_WHAT IS BEING ASKED_
Report all lines holding "pixels".

____ STORED RECORDS

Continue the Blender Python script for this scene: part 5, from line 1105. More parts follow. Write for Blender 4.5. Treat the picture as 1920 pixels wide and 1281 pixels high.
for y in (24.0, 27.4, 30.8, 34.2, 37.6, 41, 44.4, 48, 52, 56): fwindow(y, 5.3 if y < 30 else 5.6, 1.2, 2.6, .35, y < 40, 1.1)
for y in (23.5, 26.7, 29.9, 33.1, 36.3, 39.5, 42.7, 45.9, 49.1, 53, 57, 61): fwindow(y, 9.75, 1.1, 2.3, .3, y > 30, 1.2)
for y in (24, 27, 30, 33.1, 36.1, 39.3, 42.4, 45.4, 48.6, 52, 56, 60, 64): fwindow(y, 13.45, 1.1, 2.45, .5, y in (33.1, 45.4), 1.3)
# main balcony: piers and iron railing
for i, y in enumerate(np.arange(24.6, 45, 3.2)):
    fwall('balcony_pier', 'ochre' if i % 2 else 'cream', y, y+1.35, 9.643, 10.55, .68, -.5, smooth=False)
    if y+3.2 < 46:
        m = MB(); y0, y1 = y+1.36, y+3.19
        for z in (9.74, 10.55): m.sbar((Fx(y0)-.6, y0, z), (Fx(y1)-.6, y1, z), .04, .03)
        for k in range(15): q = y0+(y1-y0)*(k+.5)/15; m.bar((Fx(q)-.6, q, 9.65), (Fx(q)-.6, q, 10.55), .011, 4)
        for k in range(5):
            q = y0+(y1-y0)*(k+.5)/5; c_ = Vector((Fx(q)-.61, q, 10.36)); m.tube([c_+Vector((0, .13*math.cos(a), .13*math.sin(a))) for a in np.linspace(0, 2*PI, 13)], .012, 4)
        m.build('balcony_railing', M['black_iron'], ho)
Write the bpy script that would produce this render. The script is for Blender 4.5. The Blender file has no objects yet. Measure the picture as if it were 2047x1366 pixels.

________

_ANSWER TO THIS EXERCISE_
Continue the Blender Python script for this scene: part 5, from line 1105. More parts follow. Write for Blender 4.5. Treat the picture as 1920 pixels wide and 1281 pixels high.
Write the bpy script that would produce this render. The script is for Blender 4.5. The Blender file has no objects yet. Measure the picture as if it were 2047x1366 pixels.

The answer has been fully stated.